● Task directions
Copy every line from the material below that holds "scene".

● Recorded data
···
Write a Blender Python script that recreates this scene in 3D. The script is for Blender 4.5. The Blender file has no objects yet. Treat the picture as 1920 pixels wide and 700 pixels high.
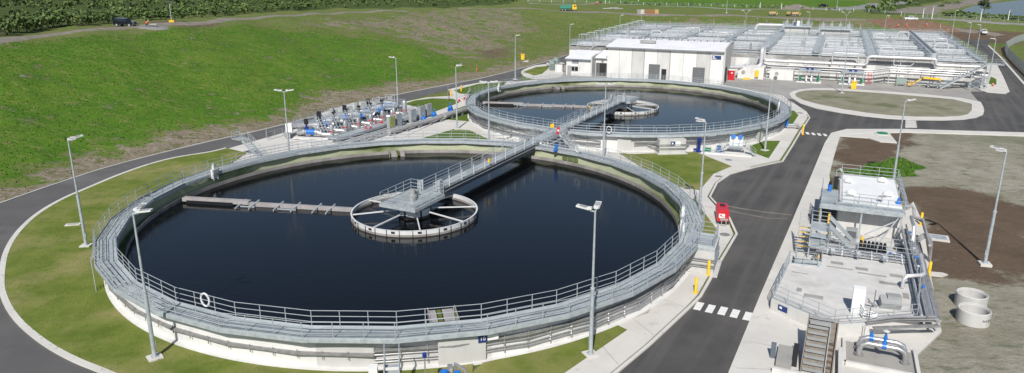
import bpy, math, random
import numpy as np
from mathutils import Vector, Matrix
random.seed(7); rng=np.random.RandomState(5)
R=math.radians; PI=math.pi; cos=math.cos; sin=math.sin
S=bpy.context.scene; col=S.collection
# ------------------------------------------------------------ camera model (surveyed from the photograph)
F=1345.3; CY=327.0; PT=0.2757; CH=23.58
cam=bpy.data.cameras.new('camera'); co=bpy.data.objects.new('camera',cam); col.objects.link(co)
cam.sensor_width=36; cam.lens=F/1920*36; cam.shift_y=-(350-CY)/1920; cam.clip_end=6000; cam.clip_start=.5
co.location=(0,0,CH); co.rotation_euler=(PI/2-PT,0,0); S.camera=co
# ------------------------------------------------------------ terrain
FOOT=[(-95,-60),(-75,20),(-62,50),(-54,72),(-50.4,86.7),(-38.5,106.3),(-26.2,135.3),(-1.6,174.6),(14.5,208.5),(36,252),(52,285),(120,262),(170,257),(260,262),(600,300)]
CREST=[(-170,-60,12),(-130,40,12),(-100,95,12),(-90,128,12),(-84,159,12.2),(-75,216,11),(-52,277,9),(0,352,6),(84,338,4.5),(147,312,4.5),(200,300,4),(300,320,2.5),(600,380,2.5)]
def seg_d(P,A,B):
    d=B-A; t=np.clip(((P-A)@d)/(d@d),0,1); q=A+t[:,None]*d
    return np.hypot(P[:,0]-q[:,0],P[:,1]-q[:,1]),t
def inpoly(P,poly):
    x,y=P[:,0],P[:,1]; r=np.zeros(len(P),bool); n=len(poly)
    for i in range(n):
        x0,y0=poly[i][:2]; x1,y1=poly[(i+1)%n][:2]
        if y0==y1: continue
        c=((y0>y)!=(y1>y))&(x<(x1-x0)*(y-y0)/(y1-y0)+x0); r^=c
    return r
FP=FOOT+[(600,-2000),(-95,-2000)]
CP=[c[:2] for c in CREST]+[(3000,380),(3000,-2000),(-170,-2000)]
FP2=FOOT+[(3000,300),(3000,-2000),(-95,-2000)]
def hgt(P):
    P=np.asarray(P,float).reshape(-1,2)
    df=np.full(len(P),1e9)
    for a,b in zip(FOOT,FOOT[1:]):
        d,_=seg_d(P,np.array(a,float),np.array(b,float)); df=np.minimum(df,d)
    dc=np.full(len(P),1e9); hc=np.zeros(len(P))
    for a,b in zip(CREST,CREST[1:]):
        d,t=seg_d(P,np.array(a[:2],float),np.array(b[:2],float)); m=d<dc
        dc=np.where(m,d,dc); hc=np.where(m,a[2]+(b[2]-a[2])*t,hc)
    t=df/(df+dc+1e-6); t=np.clip((t-.04)/.96,0,1)
    s=t*t*(3-2*t)*.45+t*.55
    h=hc*s
    out=~inpoly(P,CP)
    h=np.where(out,hc,h)
    h=np.where(inpoly(P,FP2),0,h)
    und=.35*np.sin(P[:,0]*.11+1.3)*np.sin(P[:,1]*.093)+.2*np.sin(P[:,0]*.27+P[:,1]*.21)
    return h+und*np.clip(h/4,0,1)
def ray(px,py):
    u=(px-960)/F; v=(CY-py)/F
    return np.array([u,cos(PT)+v*sin(PT),-sin(PT)+v*cos(PT)])
def G0(px,py,z=0.):
    d=ray(px,py); t=(z-CH)/d[2]; return (float(d[0]*t),float(d[1]*t))
TS=np.concatenate([np.arange(20,420,1.0),np.arange(420,1600,8.0)])
def G(px,py):
    d=ray(px,py); X=d[None,:2]*TS[:,None]; z=CH+d[2]*TS; h=hgt(X)
    i=int(np.argmax(z<h))
    if i==0: t=TS[-1]
    else:
        a=z[i-1]-h[i-1]; b=z[i]-h[i]; t=TS[i-1]+(TS[i]-TS[i-1])*a/(a-b)
    return Vector((float(d[0]*t),float(d[1]*t),float(CH+d[2]*t)))
def hz(x,y): return float(hgt([(x,y)])[0])
# ------------------------------------------------------------ node materials
def mat(name,c,rough=.7,metal=0,c2=None,scale=1.5,c3=None,scale3=.2,bump=0,bscale=30,detail=6,thr=(.35,.65),thr3=(.45,.6),spec=.5,stretch=None,coat=0):
    m=bpy.data.materials.new(name); m.use_nodes=True; nt=m.node_tree; N=nt.nodes; L=nt.links
    b=N['Principled BSDF']; b.inputs['Roughness'].default_value=rough; b.inputs['Metallic'].default_value=metal
    b.inputs['Specular IOR Level'].default_value=spec
    if coat: b.inputs['Coat Weight'].default_value=coat
    tc=N.new('ShaderNodeTexCoord'); src=tc.outputs['Object']
    if stretch:
        mp=N.new('ShaderNodeMapping'); mp.inputs['Scale'].default_value=stretch; L.new(src,mp.inputs[0]); src=mp.outputs[0]
    def noise(sc,d=detail):
        n=N.new('ShaderNodeTexNoise'); n.inputs['Scale'].default_value=sc; n.inputs['Detail'].default_value=d; n.inputs['Roughness'].default_value=.62; L.new(src,n.inputs['Vector']); return n.outputs['Fac']
    def ramp(f,t):
        r=N.new('ShaderNodeMapRange'); r.inputs['From Min'].default_value=t[0]; r.inputs['From Max'].default_value=t[1]; L.new(f,r.inputs['Value']); return r.outputs[0]
    def mix(f,a,bb):
        x=N.new('ShaderNodeMix'); x.data_type='RGBA'; L.new(f,x.inputs['Factor'])
        for s,v in ((x.inputs['A'],a),(x.inputs['B'],bb)):
            if isinstance(v,tuple): s.default_value=(*v,1)
            else: L.new(v,s)
        return x.outputs['Result']
    if c2 is None: c2=tuple(min(1,k*.86) for k in c)
    o=mix(ramp(noise(scale),thr),c,c2)
    if c3 is not None: o=mix(ramp(noise(scale3),thr3),o,c3)
    L.new(o,b.inputs['Base Color'])
    if bump:
        bp=N.new('ShaderNodeBump'); bp.inputs['Strength'].default_value=bump; bp.inputs['Distance'].default_value=.05
        L.new(noise(bscale,4),bp.inputs['Height']); L.new(bp.outputs[0],b.inputs['Normal'])
    m['_o']=0
    return m
M={}
M['concrete']=mat('concrete',(.57,.56,.54),.85,c2=(.48,.47,.455),scale=.9,c3=(.35,.34,.315),scale3=.25,thr3=(.55,.75),bump=.15)
M['pave']=mat('pavement_concrete',(.56,.545,.51),.9,c2=(.49,.475,.445),scale=.25,c3=(.36,.345,.315),scale3=1.1,thr3=(.58,.8),bump=.1)
M['yard']=mat('yard_concrete',(.33,.32,.30),.9,c2=(.26,.25,.235),scale=.12,c3=(.20,.195,.185),scale3=.5,thr3=(.5,.75),bump=.1)
M['wallA']=mat('wall_concrete_pale',(.64,.635,.62),.85,c2=(.57,.565,.55),scale=.8,c3=(.47,.465,.45),scale3=.5,thr3=(.55,.8),stretch=(1,1,.3))
M['wallB']=mat('wall_concrete_grey',(.49,.49,.475),.85,c2=(.43,.425,.41),scale=.8,c3=(.35,.345,.33),scale3=.6,thr3=(.5,.8),stretch=(1,1,.3))
M['wallC']=mat('wall_concrete_mid',(.53,.525,.51),.85,c2=(.45,.445,.43),scale=.8,stretch=(1,1,.3))
M['algae']=mat('algae_stained_concrete',(.42,.44,.31),.9,c2=(.34,.37,.24),scale=1.2,c3=(.09,.12,.03),scale3=.12,thr3=(.52,.7),stretch=(1,1,2.5))
M['algaedark']=mat('algae_covered_concrete',(.13,.16,.06),.9,c2=(.08,.10,.035),scale=.8)
M['weir']=mat('weir_fibreglass',(.31,.29,.275),.7,c2=(.26,.245,.235),scale=1.5,c3=(.20,.19,.175),scale3=.6)
M['galv']=mat('galvanised_steel',(.45,.485,.505),.55,.25,c2=(.31,.35,.38),scale=2.5,bump=0)
M['grate']=mat('steel_grating',(.36,.405,.42),.6,.2,c2=(.28,.32,.335),scale=1.2,c3=(.43,.47,.485),scale3=.5)
M['rail']=mat('handrail_steel',(.42,.46,.485),.45,.3)
M['stain']=mat('stainless_pipe',(.55,.55,.55),.32,.65,c2=(.42,.42,.43),scale=1.5)
M['pipeg']=mat('grey_pipe',(.36,.36,.36),.55,.15,c2=(.28,.28,.28))
M['pipew']=mat('pale_lagged_pipe',(.60,.60,.61),.4,.3,c2=(.5,.5,.51),scale=.8)
M['tray']=mat('cable_tray_steel',(.30,.30,.295),.6,.3,c2=(.20,.20,.2),scale=3)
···
● Solution to this problem
Write a Blender Python script that recreates this scene in 3D. The script is for Blender 4.5. The Blender file has no objects yet. Treat the picture as 1920 pixels wide and 700 pixels high.
S=bpy.context.scene; col=S.collection